Our governments have funded gargantuan commissions that interview every person who has made a claim to have ever been a resident of a church- or government-run school or to have been for any length of time in the grip of a missionary. Massive financial compensation is now available to all victims.  No time or energy is expended on seeking out and verifying the good deeds. No one ever suggests deducting anything from these extortions in consideration of the free room and board  and the free education over many years.

I am not ashamed of civilization. Indeed, I am ashamed of educated people, who parade their shame of civilization, while drawing huge salaries from positions of prestige within our civilization  — Directors of Museums of History, for example, people who benefitted from all the gifts our civilization and are in places of leadership of opinion — well-salaried people who seek the approbation of Stone Age apologists but are ashamed of civilization.
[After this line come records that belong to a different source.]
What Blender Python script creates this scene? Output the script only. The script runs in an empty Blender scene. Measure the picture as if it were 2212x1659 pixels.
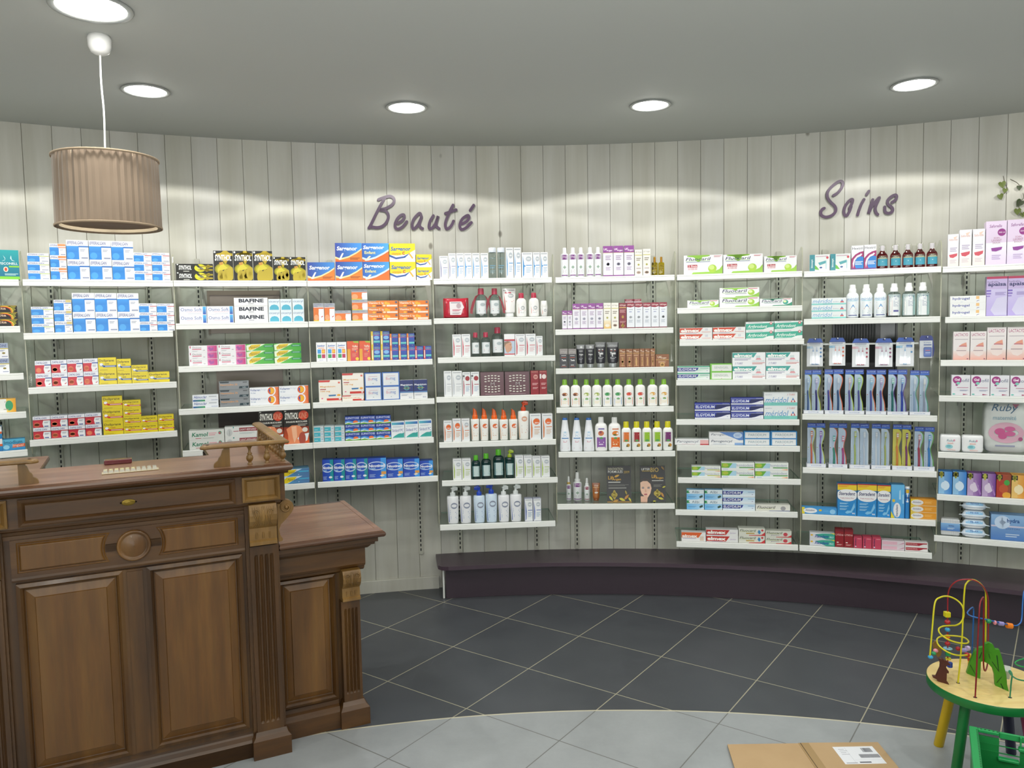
import bpy, math, random
from math import sin, cos, pi, sqrt, atan2, radians
from mathutils import Vector, Matrix
random.seed(7)
scene = bpy.context.scene
col0 = scene.collection

# ------------------------------------------------------------------ camera
IW, IH = 2212.0, 1659.0
FPX = 1676.77            # focal length in pixels of the 2212 px wide frame
PITCH, ROLL, EYE = 0.0700683, -0.0192270, 1.54965
_f = Vector((0, cos(PITCH), -sin(PITCH)))
_r0 = Vector((1, 0, 0)); _u0 = _r0.cross(_f)
_rt = _r0 * cos(ROLL) + _u0 * sin(ROLL)
_up = _u0 * cos(ROLL) - _r0 * sin(ROLL)
cam_d = bpy.data.cameras.new('camera'); cam = bpy.data.objects.new('camera', cam_d); col0.objects.link(cam)
cam.matrix_world = Matrix(((_rt.x, _up.x, -_f.x, 0), (_rt.y, _up.y, -_f.y, 0), (_rt.z, _up.z, -_f.z, EYE), (0, 0, 0, 1)))
cam_d.sensor_fit = 'HORIZONTAL'; cam_d.sensor_width = 36.0; cam_d.lens = 36.0 * FPX / IW
cam_d.clip_start = 0.05; cam_d.clip_end = 60
scene.camera = cam

# ------------------------------------------------------------------ world, exposure
wd = bpy.data.worlds.new('world'); scene.world = wd; wd.use_nodes = True
wd.node_tree.nodes['Background'].inputs[0].default_value = (0.8, 0.85, 0.9, 1)
wd.node_tree.nodes['Background'].inputs[1].default_value = 0.05
vs = scene.view_settings
vs.view_transform = 'Standard'; vs.look = 'None'; vs.gamma = 1.0; vs.use_curve_mapping = False
vs.exposure = 0.0
cy = scene.cycles
cy.max_bounces = 7; cy.diffuse_bounces = 4; cy.glossy_bounces = 3; cy.transmission_bounces = 6
cy.transparent_max_bounces = 40; cy.caustics_reflective = False; cy.caustics_refractive = False
cy.sample_clamp_indirect = 6.0
try:
    cy.use_denoising = True
except Exception:
    pass

# ------------------------------------------------------------------ the round room
CX, CY, RW = 0.285, -1.018, 5.67      # centre and radius of the curved plank wall
HC = 2.625                            # ceiling height
def polar(deg, r):
    a = radians(deg); return (CX + r * sin(a), CY + r * cos(a))

# lamps: recessed ceiling downlights. (angle seen from the room's centre, distance from the wall, power)
LAMP_SPOTS = [(-50.0, .79), (-36.2, .79), (-22.5, .80), (-9.0, .78), (4.84, .78), (18.7, .79), (32.4, .79), (46.2, .79)]
LAMP_FREE = [(-1.348, 2.613), (-2.9, 1.5), (0.15, 2.15), (1.75, 1.75), (-1.3, .2), (1.0, .1), (-2.6, -1.6), (0.2, -2.0), (2.8, -1.2), (3.6, .9), (-4.0, .2), (0.3, -4.3)]
LAMPS = [polar(a, RW - d) for a, d in LAMP_SPOTS] + LAMP_FREE
P_SPOT, P_DISC, LSIGN = 15.0, 30.0, -1.0
LAMP_COL = (1.0, 0.985, 0.93)
def lamp_light(i, x, y, ring):
    ld = bpy.data.lights.new('downlight_beam', 'POINT'); lo = bpy.data.objects.new('downlight_beam', ld)
    col0.objects.link(lo); lo.location = (x, y, HC - .035); ld.energy = P_SPOT if ring else P_SPOT * 1.1
    ld.color = LAMP_COL; ld.shadow_soft_size = .03
    # reflector's measured-style light distribution: nothing above the cut-off, a bright rim just inside it
    ld.use_nodes = True; nt = ld.node_tree; n = nt.nodes; L = nt.links
    em = n['Emission']; tc = n.new('ShaderNodeTexCoord'); sx = n.new('ShaderNodeSeparateXYZ'); ab = n.new('ShaderNodeMath'); ab.operation = 'MULTIPLY'; ab.inputs[1].default_value = LSIGN
    rp = n.new('ShaderNodeValToRGB'); e = rp.color_ramp.elements
    pts = [(0.0, .02), (.285, .03), (.305, 2.1), (.325, 1.9), (.36, .95), (.5, 1.1), (.8, 1.3), (1.0, 1.4)]
    e[0].position = pts[0][0]; e[0].color = (pts[0][1] / 2.2,) * 3 + (1,); e[1].position = 1; e[1].color = (pts[-1][1] / 2.2,) * 3 + (1,)
    for p, v in pts[1:-1]:
        q = e.new(p); q.color = (v / 2.2,) * 3 + (1,)
    mu = n.new('ShaderNodeMath'); mu.operation = 'MULTIPLY'; mu.inputs[1].default_value = 2.2
    L.new(tc.outputs['Normal'], sx.inputs[0]); L.new(sx.outputs[2], ab.inputs[0]); L.new(ab.outputs[0], rp.inputs[0])
    L.new(rp.outputs[0], mu.inputs[0]); L.new(mu.outputs[0], em.inputs['Strength'])
for i, (x, y) in enumerate(LAMPS):
    lamp_light(i, x, y, i < len(LAMP_SPOTS))

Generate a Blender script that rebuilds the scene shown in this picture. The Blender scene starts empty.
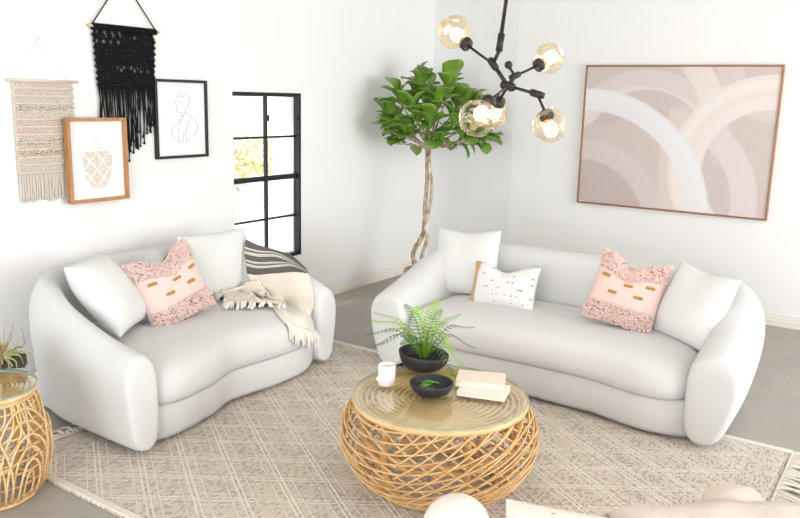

The very fact that we can be trading these thoughts is a gift of civilization – the gift of writing – the first of civilization’s greatest early accomplishment. On this was built science and the arts. Literacy existed nowhere among the Stone Age people whom we found in place here in the Sixteenth Century. In time, the missionaries gave the gift of written language to the First Peoples. This in turn made  it possible to tell something of their history as of about the late Eighteenth Century.

A lifetime has gone by since intellectuals and statesmen actually spoke of “our Christian Civilization,” the term that Winston Churchill preferred in his speeches to cover the largest cause for which we were all fought the Second World. Sub-civilization is winning the glamour contest – among aesthetic leaders, leaders of opinion, media celebrities and politicians. University lecturers in History who let slip the word “civilization” are certain, at least, to be mocked, and at worst to be reported for “cultural supremacism” to the Student Council’s truth squads.

In the absence of any objections from any corner of the educated world, Civilizationophobia is winning the day.